The U.S. will not relinquish its military dominance willingly, so its spending on armaments will stay on top for decades to come, since, in 2004, China spent a comparatively paltry $56 billion on its military and Japan a mere $45 billion.

Nevertheless, by the middle of this century, the U.S. economy will slip into second place if China’s burgeoning growth continues. And even before China takes the lead economically, it will replace the U.S. as the world’s leading producer of carbon dioxide gas, the primary cause of global climate change.

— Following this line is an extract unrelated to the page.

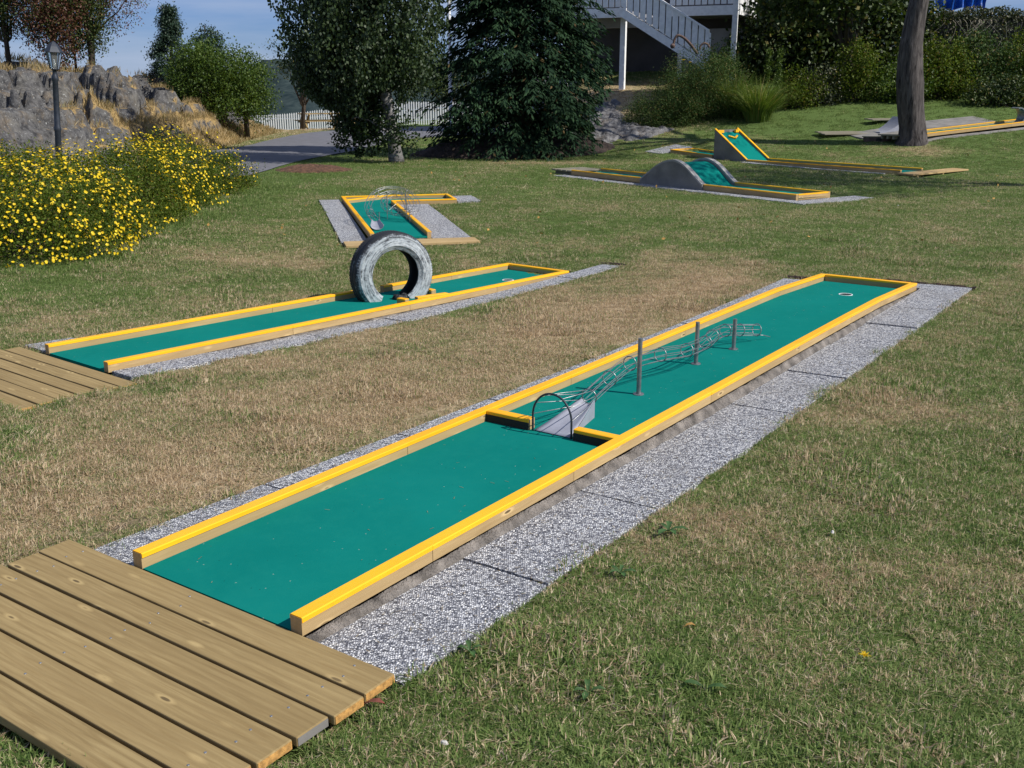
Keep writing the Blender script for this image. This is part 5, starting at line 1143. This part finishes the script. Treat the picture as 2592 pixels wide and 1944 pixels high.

With more than a billion Chinese eager to acquire the trappings of a Western lifestyle — such as more meat, cars, air conditioners refrigerators and the like — nations worldwide are already repositioning themselves to feed China’s growing appetite for natural resources and finished goods.

Economists see this demand in rosy terms, but there is a downside. Our planet is simply unable to sustain billions more humans consuming at the same rate as today’s Americans and Japanese.

Globally, our oceans are already overfished, farmland is being lost to urban sprawl, overgrazed grasslands are turning to deserts and groundwater supplies are drying up. In short, we are nearing (and some say we have surpassed) the limits of Earth’s capacity to support human civilization.

Now that the Chinese are rightfully demanding seats at this banquet of apparent plenty — just when the planet is on the verge of maximum yield — how can Earth provide America-like lifestyles for China’s billion-plus inhabitants?

And what about India’s billion more?

Today, per capita GNP in the U.S. and Japan sits at about $38,000 annually, while China’s per capita GNP is a mere $1,000. Nevertheless, China — which is home to more than 20 percent of the world’s people — is intent on closing this gap.

China’s economy is surging at a rate of over 9 percent annually. If growth continues at about 8 percent a year, its economy could double every nine years. As a result, by 2031, income per person for China’s projected population of 1.45 billion would reach $38,000, according to Lester Brown, head of the Earth Policy Institute in Washington D.C.

If the Chinese reach this income level in 2031, and choose to consume grain at the same annual rate as Americans on this income level do today, then grain consumption per person in China would climb from 291 kg today to the 935 kg needed to sustain a U.S.-style diet rich in meat, milk and eggs. Put another way, in 2031, China would consume 1,352 million tons of grain — far above the 382 million tons used in 2004.

In a March 9 policy paper titled “Learning from China: Why the Western Economic Model Will not Work for the World,” Brown explains in a sobering sentence that bears re-reading — “this is equal to two-thirds of the entire 2004 world grain harvest of just over 2 billion tons.”

Assuming the Chinese follow the voracious lead of their American brethren, where will this grain come from, and what will everyone else eat?

And it’s not just about grain. What about other foods, energy sources and countless other consumables?

According to Brown, writing in another paper released in February, China is already becoming the world’s leading consumer of resources. “Among the five basic food, energy and industrial commodities — grain and meat, oil and coal, and steel — consumption in China has already eclipsed that of the U.S. in all but oil,” he says.

In that paper, titled “China Replacing the United States as World’s Leading Consumer” (www.earth-policy.org), Brown also reports that, in 2004, China consumed 382 million tons of grain, compared with the U.S. consumption of 278 million tons; Chinese ate 63 million tons of meat, compared to the 37 million tons eaten in America; and, China’s use of nitrates, phosphates and potash for fertilizer was more than twice the 19.2 million tons that were used in the U.S.

In 2003, China also used more than twice as much steel as the U.S. (258 million tons vs. 104 million tons), and its annual consumption of coal was 25 percent more than in the U.S. (800 million tons versus 574 million tons). Only in oil does the U.S. still hold the lead, with consumption triple that of China’s — 20.4 million barrels per day to 6.5 million barrels a day in 2004, according to Brown.

But China’s consumption is soaring.

“While oil use in the U.S. expanded by only 15 percent from 1994 to 2004, use in China more than doubled,” says Brown. “Having recently eclipsed Japan as an oil consumer, China is now second only to the U.S.”

Of course, burning more coal and oil adds to the already serious problem of rising carbon dioxide emissions. In 2002, the Chinese only emitted 2.7 metric tons per capita, a fraction of the 9.4 metric tons released per capita by the Japanese, or of the 20.1 metric tons per capita released by Americans.

But human activities worldwide now emit more than 23 billion tons of carbon dioxide annually, and China’s blazing economy depends on coal and oil.

None of this is China’s fault. “The point of this exercise of projections is not to blame China for consuming so much,” Brown stresses. “But rather to learn what happens when a large segment of humanity moves quickly up the global economic ladder. What we learn is that the economic model that evolved in the West — the fossil fuel-based, auto-centered, throwaway economy — will not work for China, simply because there are not enough resources.”

Nor will it work for the 3 to 4 billion others in the developing world who still want a piece of American pie — even as it is being reduced to crumbs.